AIM » Repeat, please, only the lines from the top of the data down to the line with "in plan units"; include both of those lines.
--- begin ---
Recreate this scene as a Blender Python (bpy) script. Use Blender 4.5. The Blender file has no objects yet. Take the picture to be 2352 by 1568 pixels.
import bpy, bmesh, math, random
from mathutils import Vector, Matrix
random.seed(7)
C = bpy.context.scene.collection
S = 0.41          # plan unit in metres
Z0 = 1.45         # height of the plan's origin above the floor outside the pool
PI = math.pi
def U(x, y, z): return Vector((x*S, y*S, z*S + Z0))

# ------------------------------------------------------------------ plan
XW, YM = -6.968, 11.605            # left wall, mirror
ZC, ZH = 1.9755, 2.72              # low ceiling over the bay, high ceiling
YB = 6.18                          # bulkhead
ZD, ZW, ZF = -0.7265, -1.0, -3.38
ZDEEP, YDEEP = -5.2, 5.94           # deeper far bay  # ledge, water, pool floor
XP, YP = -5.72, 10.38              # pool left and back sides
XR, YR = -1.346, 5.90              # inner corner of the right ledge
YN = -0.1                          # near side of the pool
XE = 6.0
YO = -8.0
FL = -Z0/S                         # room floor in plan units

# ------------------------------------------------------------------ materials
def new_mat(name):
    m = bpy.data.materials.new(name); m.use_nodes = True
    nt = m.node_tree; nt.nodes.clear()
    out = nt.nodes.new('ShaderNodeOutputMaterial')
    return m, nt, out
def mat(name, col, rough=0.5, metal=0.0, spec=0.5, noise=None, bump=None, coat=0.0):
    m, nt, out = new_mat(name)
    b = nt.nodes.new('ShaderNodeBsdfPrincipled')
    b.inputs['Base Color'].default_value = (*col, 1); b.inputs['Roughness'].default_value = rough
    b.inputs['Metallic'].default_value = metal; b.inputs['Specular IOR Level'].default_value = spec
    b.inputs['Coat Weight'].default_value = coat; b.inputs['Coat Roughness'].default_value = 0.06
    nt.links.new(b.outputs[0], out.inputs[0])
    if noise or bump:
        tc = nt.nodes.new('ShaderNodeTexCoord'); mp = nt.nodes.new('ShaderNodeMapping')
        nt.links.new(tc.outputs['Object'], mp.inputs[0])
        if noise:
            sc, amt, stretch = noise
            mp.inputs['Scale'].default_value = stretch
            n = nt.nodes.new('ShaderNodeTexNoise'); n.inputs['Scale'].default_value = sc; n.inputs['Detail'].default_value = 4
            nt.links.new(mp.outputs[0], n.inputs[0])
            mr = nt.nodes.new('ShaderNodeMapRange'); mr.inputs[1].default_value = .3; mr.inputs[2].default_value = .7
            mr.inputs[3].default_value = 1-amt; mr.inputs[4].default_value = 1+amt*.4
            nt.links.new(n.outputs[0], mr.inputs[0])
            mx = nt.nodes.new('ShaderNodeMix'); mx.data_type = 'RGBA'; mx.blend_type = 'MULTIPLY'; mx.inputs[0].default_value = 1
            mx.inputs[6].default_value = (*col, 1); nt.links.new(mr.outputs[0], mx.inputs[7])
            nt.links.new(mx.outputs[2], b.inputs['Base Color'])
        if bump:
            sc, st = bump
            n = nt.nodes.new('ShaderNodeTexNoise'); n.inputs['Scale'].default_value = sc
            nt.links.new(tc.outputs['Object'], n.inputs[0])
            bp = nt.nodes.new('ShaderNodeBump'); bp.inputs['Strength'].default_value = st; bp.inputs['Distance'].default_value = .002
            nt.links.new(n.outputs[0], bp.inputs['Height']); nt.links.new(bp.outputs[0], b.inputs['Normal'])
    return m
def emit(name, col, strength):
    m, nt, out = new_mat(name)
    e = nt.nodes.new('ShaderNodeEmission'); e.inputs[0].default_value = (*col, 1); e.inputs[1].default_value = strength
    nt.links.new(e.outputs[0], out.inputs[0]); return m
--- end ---
THE SOLUTION »
Recreate this scene as a Blender Python (bpy) script. Use Blender 4.5. The Blender file has no objects yet. Take the picture to be 2352 by 1568 pixels.
import bpy, bmesh, math, random
from mathutils import Vector, Matrix
random.seed(7)
C = bpy.context.scene.collection
S = 0.41          # plan unit in metres
Z0 = 1.45         # height of the plan's origin above the floor outside the pool
PI = math.pi
def U(x, y, z): return Vector((x*S, y*S, z*S + Z0))

# ------------------------------------------------------------------ plan
XW, YM = -6.968, 11.605            # left wall, mirror
ZC, ZH = 1.9755, 2.72              # low ceiling over the bay, high ceiling
YB = 6.18                          # bulkhead
ZD, ZW, ZF = -0.7265, -1.0, -3.38
ZDEEP, YDEEP = -5.2, 5.94           # deeper far bay  # ledge, water, pool floor
XP, YP = -5.72, 10.38              # pool left and back sides
XR, YR = -1.346, 5.90              # inner corner of the right ledge
YN = -0.1                          # near side of the pool
XE = 6.0
YO = -8.0
FL = -Z0/S                         # room floor in plan units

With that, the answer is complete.